Les politiques ont-ils une âme? Jolie question, que pose la journaliste Isabelle Dillmann à 17 personnalités de la vie politique française. Leur réponse, sous forme de courte interview, fait l’objet de ce livre, paru chez Albin Michel.
Par leurs réponses, ces politiques abordent une grande variété de sujets: leur rapport personnel à la religion, au sacré, à leurs racines. De gauche comme de droite, jeunes promus ou vieux briscards, ils se livrent tous, parfois de manière touchante.
Le rapport au père, tout d’abord. Chacun évoque la figure du père, premier modèle auquel ces futurs leaders ont été confrontés. Celui de François Baroin, illustre fondateur de la FNAC, celui de Philippe Séguin, décédé quelques mois après sa naissance, ou encore celui de Christine Lagarde, que l’ancienne ministre des finances a perdu à 16 ans.
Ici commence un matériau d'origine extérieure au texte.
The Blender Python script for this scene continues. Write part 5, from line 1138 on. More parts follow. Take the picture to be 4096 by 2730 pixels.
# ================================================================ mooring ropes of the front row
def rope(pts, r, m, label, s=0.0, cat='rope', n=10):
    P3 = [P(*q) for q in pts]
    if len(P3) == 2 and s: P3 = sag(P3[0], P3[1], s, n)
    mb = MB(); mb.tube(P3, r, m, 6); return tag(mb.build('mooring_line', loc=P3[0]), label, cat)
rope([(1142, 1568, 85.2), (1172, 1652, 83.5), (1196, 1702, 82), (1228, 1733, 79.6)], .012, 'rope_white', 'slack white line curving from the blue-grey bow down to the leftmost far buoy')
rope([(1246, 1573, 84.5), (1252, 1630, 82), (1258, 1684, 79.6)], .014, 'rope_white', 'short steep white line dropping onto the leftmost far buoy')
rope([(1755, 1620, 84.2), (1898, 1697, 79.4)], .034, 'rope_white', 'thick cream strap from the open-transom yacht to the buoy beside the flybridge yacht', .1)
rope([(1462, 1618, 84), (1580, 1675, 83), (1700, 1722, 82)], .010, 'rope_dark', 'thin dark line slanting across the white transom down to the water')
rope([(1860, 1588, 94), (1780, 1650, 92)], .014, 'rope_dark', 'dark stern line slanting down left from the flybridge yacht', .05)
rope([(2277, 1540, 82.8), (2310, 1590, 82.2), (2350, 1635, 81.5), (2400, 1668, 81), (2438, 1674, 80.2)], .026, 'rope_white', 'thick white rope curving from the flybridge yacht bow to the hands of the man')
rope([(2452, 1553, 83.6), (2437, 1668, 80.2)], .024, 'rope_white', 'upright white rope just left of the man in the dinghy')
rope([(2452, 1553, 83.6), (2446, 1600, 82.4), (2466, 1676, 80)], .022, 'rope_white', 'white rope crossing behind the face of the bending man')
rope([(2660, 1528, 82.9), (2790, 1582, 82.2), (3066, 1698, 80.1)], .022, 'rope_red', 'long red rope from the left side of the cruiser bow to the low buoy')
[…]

Chacun évoque également son rapport au compromis, aux petits renoncements, au mensonge par omission. Si la vérité est une valeur suprême, l’engagement politique réclame parfois de faire l’impasse sur ses propres convictions, au nom d’une solidarité gouvernementale, parfois. Aucun n’y adhère de bon coeur, mais chacun reconnaît s’y être soumis.La conclusion de l’interview de Jean-François Copé est, à ce titre, un sommet d’élégance.
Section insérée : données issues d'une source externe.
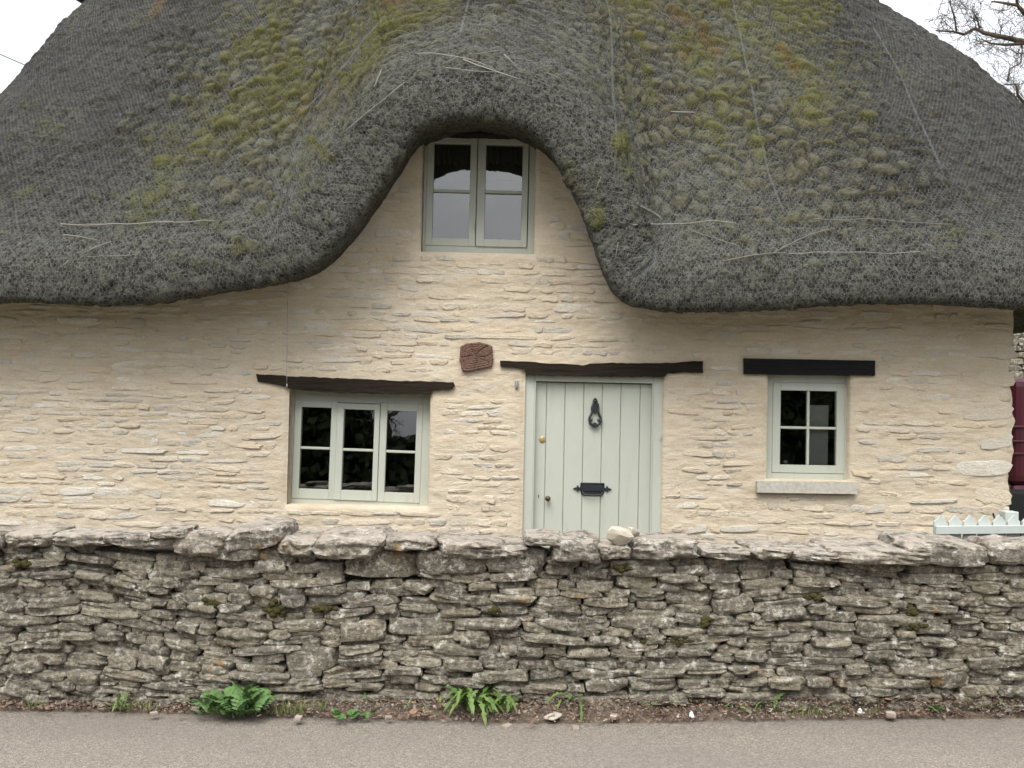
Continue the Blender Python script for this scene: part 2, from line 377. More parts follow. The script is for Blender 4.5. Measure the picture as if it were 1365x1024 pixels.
MAT = dict(
    mortar=make_limewash(), wstone=make_wall_stone(),
    dry=make_dry_stone('dry_limestone', [(0.0, (0.16, 0.142, 0.112)), (0.3, (0.225, 0.203, 0.158)), (0.55, (0.135, 0.122, 0.103)), (0.8, (0.275, 0.245, 0.185)), (1.0, (0.19, 0.16, 0.115))], 0.45),
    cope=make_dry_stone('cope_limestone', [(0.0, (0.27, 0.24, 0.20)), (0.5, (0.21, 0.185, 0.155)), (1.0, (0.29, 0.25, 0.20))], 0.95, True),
    paint=make_paint(), glass=make_glass(), thatch=make_thatch(), road=make_asphalt(), soil=make_soil(),
    oak=make_oak('old_oak_lintel', (0.010, 0.0075, 0.005), (0.027, 0.019, 0.012)),
    black=make_oak('black_painted_lintel', (0.008, 0.008, 0.009), (0.015, 0.015, 0.016)),
    beam=make_beam_end(),
    iron=make_plain('black_iron', (0.017, 0.02, 0.024), 0.42, 0.5, 0.3, 40, 0.2),
    bronze=make_plain('dark_bronze', (0.10, 0.085, 0.06), 0.4, 0.5, 0.3, 40, 0.1, 0.6),
    brass=make_plain('brass', (0.62, 0.47, 0.20), 0.35, 0.5, 0.1, 40, 0.05, 0.8),
    zinc=make_plain('galvanised_wire', (0.14, 0.153, 0.165), 0.6, 0.4, 0.1, 20, 0.0),
    steel=make_plain('grey_metal', (0.30, 0.31, 0.31), 0.5, 0.5, 0.2, 60, 0.1, 0.3),
    sill=make_plain('concrete_sill', (0.43, 0.41, 0.355), 0.9, 0.2, 0.18, 40, 0.4),
    core=make_plain('dark_rubble_fill', (0.05, 0.043, 0.034), 1.0, 0.1, 0.4, 20, 0.8),
    rod=make_multi('hazel_rod', [(0.0, (0.26, 0.24, 0.20)), (0.5, (0.14, 0.125, 0.10)), (1.0, (0.36, 0.34, 0.30))]),
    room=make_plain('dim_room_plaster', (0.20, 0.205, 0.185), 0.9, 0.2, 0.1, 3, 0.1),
    pale=make_plain('pale_room_plaster', (0.72, 0.71, 0.67), 0.8, 0.2, 0.05, 3, 0.05),
    floor=make_plain('dark_floorboards', (0.05, 0.035, 0.025), 0.6, 0.3, 0.2, 8, 0.1),
    bark=make_plain('tree_bark', (0.085, 0.068, 0.052), 0.95, 0.1, 0.35, 12, 0.6),
    leaf=make_multi('dandelion_green', [(0.0, (0.07, 0.125, 0.028)), (0.5, (0.10, 0.17, 0.04)), (1.0, (0.14, 0.20, 0.06))], 0.55),
    fern=make_multi('feathery_green', [(0.0, (0.07, 0.14, 0.04)), (1.0, (0.13, 0.22, 0.075))], 0.6),
    grass=make_multi('grass_green', [(0.0, (0.075, 0.12, 0.025)), (0.6, (0.12, 0.17, 0.04)), (1.0, (0.22, 0.20, 0.09))], 0.7),
    moss=make_multi('cushion_moss', [(0.0, (0.035, 0.032, 0.012)), (1.0, (0.06, 0.055, 0.018))], 1.0, 90),
    dead=make_multi('dead_leaf', [(0.0, (0.10, 0.065, 0.048)), (0.4, (0.19, 0.12, 0.085)), (0.7, (0.17, 0.135, 0.11)), (1.0, (0.29, 0.19, 0.12))], 0.8),
    chip=make_multi('stone_chip', [(0.0, (0.26, 0.21, 0.175)), (0.4, (0.36, 0.31, 0.26)), (0.7, (0.20, 0.14, 0.115)), (1.0, (0.44, 0.40, 0.34))], 0.95),
    white=make_plain('white_paper', (0.80, 0.81, 0.83), 0.8, 0.2, 0.04, 30, 0.1),
    palestone=make_plain('fresh_broken_stone', (0.43, 0.39, 0.32), 0.95, 0.1, 0.3, 25, 0.6),
    picket=make_plain('pale_green_white_paint', (0.43, 0.465, 0.435), 0.55, 0.4, 0.06, 12, 0.05),
    maroon=make_plain('maroon_car_paint', (0.06, 0.006, 0.014), 0.3, 0.5, 0.06, 3, 0.0),
    rubber=make_plain('black_plastic', (0.014, 0.014, 0.015), 0.7, 0.3, 0.2, 20, 0.1),
    hedge=make_multi('dark_hedge_leaf', [(0.0, (0.035, 0.045, 0.022)), (1.0, (0.085, 0.10, 0.05))], 0.9),
    earth=make_plain('garden_earth', (0.16, 0.14, 0.10), 1.0, 0.1, 0.3, 3, 0.5),
    field=make_plain('field_grass', (0.055, 0.08, 0.02), 1.0, 0.1, 0.3, 2, 0.5),
    slate=make_plain('stone_roof_tile', (0.17, 0.16, 0.14), 0.95, 0.1, 0.3, 5, 0.5),
)

# ------------------------------------------------------------------ ground, lane, verge
WALL_Y = -1.74                                    # front face of the garden wall
def sheet(name, x0, x1, y0, y1, dz, mat, nx=2, ny=2):
    xs = np.linspace(x0, x1, nx); ys = np.linspace(y0, y1, ny)
    X, Y = np.meshgrid(xs, ys, indexing='ij')
    V = np.stack([X, Y, gz(np.clip(X, -12, 12)) + dz], -1).reshape(-1, 3)
    i = np.arange(nx - 1)[:, None] * ny + np.arange(ny - 1)[None]
    Fq = np.stack([i, i + ny, i + ny + 1, i + 1], -1).reshape(-1, 4)
    return struct(link(name, mesh_np(name, V, Fq, False), mat))
def lane_edge(x):
    pts = [(0, 948), (150, 949), (300, 954), (450, 960), (600, 963), (800, 966), (950, 963), (1100, 960), (1365, 957)]
    g = [on_ground(*p) for p in pts]
    return np.interp(x, [p[0] for p in g], [p[1] for p in g])
xs_g = np.array([-300, -60, -12, -6, 0, 6, 12, 60, 300.0])
gy = np.array([-300, -60, -20, -9.0, -2, 4, 20, 80, 300.0])
X, Y = np.meshgrid(xs_g, gy, indexing='ij')
V = np.stack([X, Y, gz(np.clip(X, -12, 12)) - 0.03], -1).reshape(-1, 3)
i = np.arange(8)[:, None] * 9 + np.arange(8)[None]
struct(link('ground', mesh_np('ground', V, np.stack([i, i + 9, i + 10, i + 1], -1).reshape(-1, 4), False), MAT['field']))
sheet('garden_path', -8, 8, WALL_Y + 0.3, 0.3, -0.012, MAT['earth'], 5, 2)
sheet('lane', -60, 60, -8.3, -1.62, 0.0, MAT['road'], 41, 2)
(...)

Deux grandes tendances se dégagent, chez les personnes qui ont accepté de répondre. D’un côté, ceux qui reconnaissent une intense foi chrétienne, de l’autre, ceux qui adhèrent à un athéisme profond: tous, cependant, mettent leurs convictions de côté quand il s’agit de leur action politique. L’intérêt général prime chez ces serviteurs de l’état, et c’est bien normal.
Le rapport à la Shoah est tout aussi surprenant. Que Bernard Kouchner ou Jean-François Copé l’évoquent, cela n’a rien de surprenant. En revanche, on peut être surpris de voir Gérard Larcher ou Manuel Valls aborder le sujet, alors que rien ne les y rattache de manière personnelle.
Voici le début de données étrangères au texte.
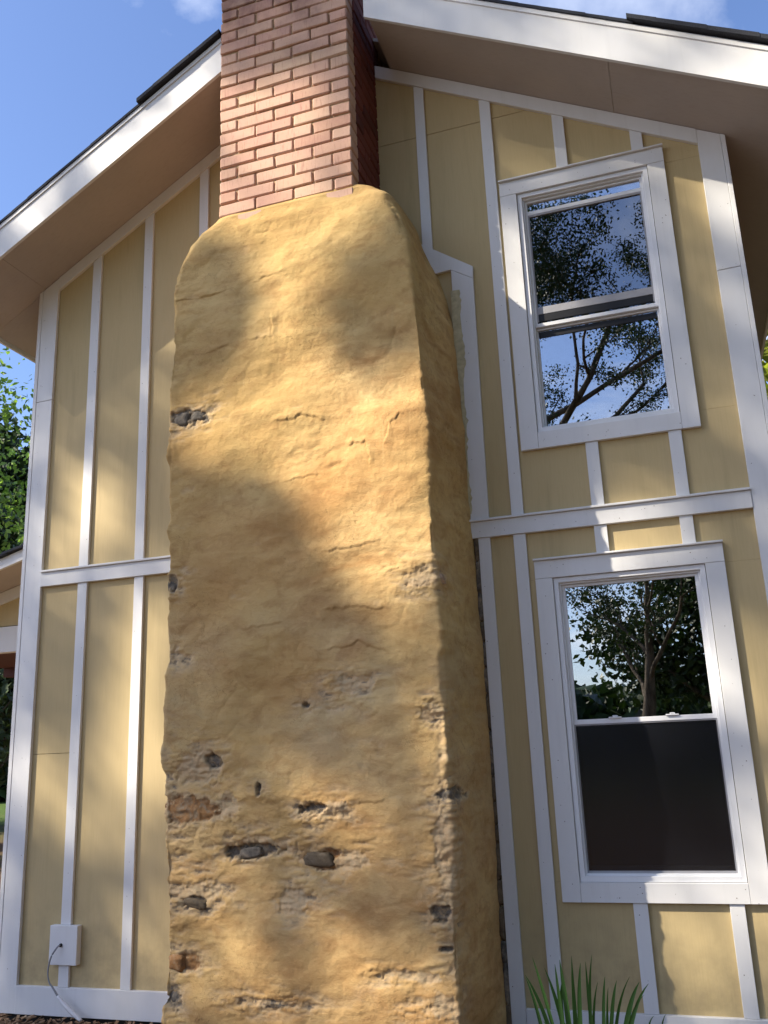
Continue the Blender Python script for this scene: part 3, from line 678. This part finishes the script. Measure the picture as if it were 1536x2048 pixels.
rg = 1 - np.abs(fbm(X_ * 3.5 + 40, Y_ * 3.5, Z_ * 5.0 + 2 + 0.8 * fbm(X_ * 2, Y_ * 2, Z_ * 2, 77, 2), 51, 4)) * 5
msk = np.clip(fbm(X_ * 1.7, Y_ * 1.7, Z_ * 1.7, 61, 2) * 2 + .15, 0, 1)
ridge = np.clip(rg, 0, 1) * msk
wob -= ridge * .0032
wob += fbm(X_ * 14, Y_ * 14, Z_ * 17, 71, 3) * .0024 + fbm(X_ * 45, Y_ * 45, Z_ * 45, 81, 2) * .0008
# stone courses telegraphing through at the arrises
arr = np.exp(-((np.abs(pn[:, :, 0]) - .7) / .35) ** 2)
wob += arr * (fbm(X_ * .5 + 9, Y_ * .5, Z_ * 4.2, 91, 3) * .034 + fbm(X_ * 3, Y_ * 3, Z_ * 16, 95, 3) * .013)
crease = np.zeros_like(wob); pale = np.zeros_like(wob); stone = np.zeros_like(wob); rust = np.zeros_like(wob)
wx = X_ + .022 * fbm(X_ * 9, Y_, Z_ * 9, 101, 4); wz = Z_ + .026 * fbm(X_ * 14 + 9, Y_, Z_ * 14, 105, 3)
for cl in CREASE:
    best = np.full_like(wob, 9.); sgn = np.zeros_like(wob)
    for (p, q) in zip(cl[:-1], cl[1:]):
        dx, dz = q[0] - p[0], q[1] - p[1]; L2 = dx * dx + dz * dz
        t = np.clip(((wx - p[0]) * dx + (wz - p[1]) * dz) / L2, 0, 1)
        ex, ez = wx - p[0] - t * dx, wz - p[1] - t * dz; dd = np.hypot(ex, ez)
        up_ = ez if abs(dx) > abs(dz) else ex
        m_ = dd < best; best = np.where(m_, dd, best); sgn = np.where(m_, up_, sgn)
    brk = np.clip(fbm(X_ * 5 + 4, Y_, Z_ * 5, 161, 3) * 2.2 + .55, 0, 1)
    lip = (np.exp(-(best / .030) ** 2) * np.where(sgn > 0, 1, .2) * .0065 - np.exp(-(best / .0085) ** 2) * .002) * brk
    wob += lip * front; crease = np.maximum(crease, np.exp(-(best / .006) ** 2) * front * brk)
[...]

De tous ces témoignages, c’est celui de Philippe Séguin qui m’a fait la plus forte impression. Ses réponses sur l’idéal démocratique, le mensonge en politique, ses références historiques, notamment au discours prononcé par Pompidou à la mort du général de Gaulle, sont un vrai délice.
Isabelle Dillmann termine son ouvrage sur une note d’humour, en expliquant pourquoi certains politiques n’ont pas participé à cet ouvrage. Ni Ségolène Royal, ni Nicolas Sarkozy, ni DSK n’ont, en effet, souhaité participer. Fort malheureusement, certains des candidats encore en lice pour la présidentielle, manquent à l’appel: Jean-Luc Mélenchon, Marine Le Pen, ou François Hollande… Peut-être dans un second volume?